Proper English

By K.J. Charles

Proper English - K.J. Charles
  • Release Date: 2019-05-08
  • Genre: Historical Romance
Score: 4
4
From 34 Ratings

Description

A shooting party at the Earl of Witton's remote country house is a high treat for champion shot Patricia Merton—until unexpected guests turn the social atmosphere dangerously sour.

That's not Pat's biggest problem. She's visiting her old friend, the Earl's heir Jimmy Yoxall—but she wants to spend a lot more time with Jimmy's fiancée. The irrepressible Miss Fenella Carruth, with her laughing eyes and lush curves, is the most glorious woman Pat's ever met, and it quickly becomes impossible to remember why she needs to stay at arm's length.
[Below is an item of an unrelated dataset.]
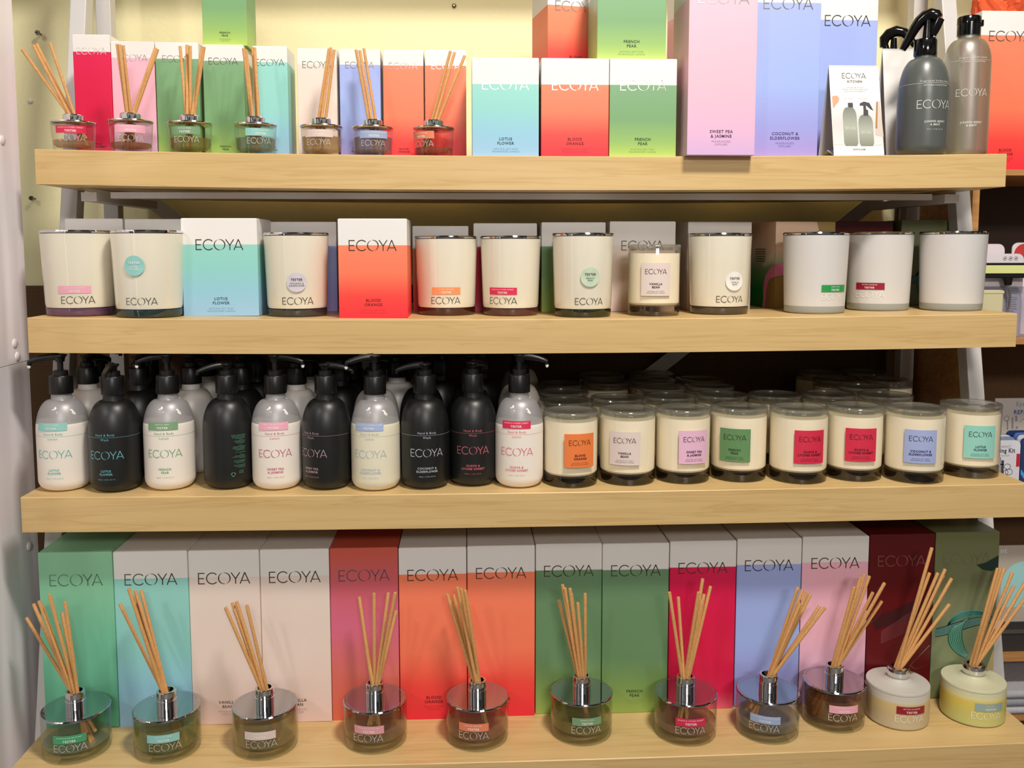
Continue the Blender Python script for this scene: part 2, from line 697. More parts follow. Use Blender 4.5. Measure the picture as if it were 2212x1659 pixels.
M_SCREW = pbr('dull_steel', (120, 112, 100), 0.3, 1.0)
for (u, v, lab) in ((80, 70, 'steel screw sticking out of the yellow wall above the top shelf'),
                    (67, 428, 'steel screw sticking out of the yellow wall between the upper shelves')):
    p = on_y(u, v, WALL_Y - 0.018)
    t = thing('wall_screw', lab, 'screw', (p.x, WALL_Y, p.z))
    MB().tube([(0, 0.01, 0), (0, -0.016, 0)], 0.0016, 10).obj('shank', M_SCREW, t)
    b = MB().tube([(0, -0.012, 0), (0, -0.016, 0), (0, -0.019, 0)], [0.002, 0.005, 0.0042], 14)
    h = b.obj('head', M_SCREW, t)
    MB().beam((-0.003, -0.0192, 0), (0.003, -0.0192, 0), 0.001, 0.0006).beam((0, -0.0192, -0.003), (0, -0.0192, 0.003), 0.001, 0.0006).obj('slot', M_INK, h, smooth=False)
for (u, v, m, lab) in ((65, 218, M_WHITE, 'small white plastic plug in the yellow wall left of the top shelf'),
                       (981, 12, M_SCREW, 'small grey plug in the yellow wall high above the orange boxes')):
    p = on_y(u, v, WALL_Y - 0.004)
    q = MB().tube([(0, 0.01, 0), (0, -0.004, 0), (0, -0.006, 0)], [0.0042, 0.0042, 0.002], 8).obj('wall_plug', m)
    q.location = (p.x, WALL_Y, p.z)
    tag(q, lab, 'wall plug')

# white plastic side panel at the left
M_PLASTIC = new_mat('white_fluted_plastic')[0]
nt = M_PLASTIC.node_tree
out = nt.nodes['Material Output']
tc = nt.nodes.new('ShaderNodeTexCoord')
mp = nt.nodes.new('ShaderNodeMapping')
mp.inputs['Scale'].default_value = (1, 6, 0.7)
n = nt.nodes.new('ShaderNodeTexNoise')
n.inputs['Scale'].default_value = 2.5
n.inputs['Detail'].default_value = 1
b = nt.nodes.new('ShaderNodeBsdfPrincipled')
b.inputs['Base Color'].default_value = lin((240, 234, 240))
b.inputs['Roughness'].default_value = 0.28
bp = nt.nodes.new('ShaderNodeBump')
bp.inputs['Strength'].default_value = 0.28
bp.inputs['Distance'].default_value = 0.05
nt.links.new(tc.outputs['Object'], mp.inputs[0])
nt.links.new(mp.outputs[0], n.inputs['Vector'])
nt.links.new(n.outputs['Fac'], bp.inputs['Height'])
nt.links.new(bp.outputs['Normal'], b.inputs['Normal'])
nt.links.new(b.outputs[0], out.inputs[0])
PX0 = -0.80
t = thing('side_panel', 'white plastic display panel with round rivets standing left of the shelves', 'display panel', (PX0, 0, FLOOR_Z))
zs = on_y(30, 752, 0.06).z
zs = -0.075
MB().box(-0.006, 0, -0.25, 0.105, 0, zs - FLOOR_Z - 0.0006).obj('panel_sheet', M_PLASTIC, t, smooth=False)
MB().box(-0.006, 0.0006, -0.25, 0.105, zs - FLOOR_Z, 2.0).obj('panel_sheet', M_PLASTIC, t, smooth=False)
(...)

But while the women's attraction grows, the tensions at Rodington Court get worse. Affairs, secrets, betrayals, and blackmail come to light. And when a body is discovered with a knife between the shoulderblades, it's going to take Pat and Fen's combined talents to prevent the murderer destroying all their lives.

Reviews

  • A near-perfect romantic murder mystery

    4
    By HRJones
    This Edwardian country-house murder mystery follows the usual script of assembling an odd assortment of family, friends, and what-the-heck-are-they-doing-here characters, identifies certain characters (ideally more than one) as worthy of murder, establishes murderous motivations for most of the cast, with a handy storm to pen everyone in at the crisis. The mystery here is solid and even--if you haven’t read the book this is a prequel to--carries just enough doubt regarding the motivations and guilt of some of the more likeable characters to keep one on edge. If the primary viewpoint character--a Ladies Shooting Champion--were not our window on events, she’d be one of the prime suspects, simply on the grounds of no-nonsense efficiency. The primary set-up, of course, is not so much the murder but the romance that develops in its shadows. Pat realizes she’s falling in love with her best friend’s apparently air-headed fiancée, though the engagement is dispensed with quickly enough that she’s never faced with serious ethical conflicts over it. Instead, the moral conflict is over how to handle the possibility that either her brother Bill or Bill’s male lover committed the murder in reaction to blackmail over that relationship. Charles deftly lays out the contrasting experiences of men and women in same-sex relationships at the time: men’s relationships being criminalized and exactly the sort of thing one might murder to conceal, and women’s relationships being considered of little importance and not the sort of thing anyone was expected to organize her life plans around. The development of Pat and Fenella’s relationship from wary companionship to attraction to “gosh, in the wake of murder we all need to stick together to protect each other so of course we should move into the same bedroom” proceeds apace, following the needs of the compressed structure of the story. (OK, so it all felt very rushed to me, but for at least one of them it wasn’t her first rodeo, so I’m willing to allow the benefit of the doubt for allosexual impulsiveness.) If you like cozy mysteries and enjoy your romances to be layered with regular explicit sex scenes, this should be just up your alley.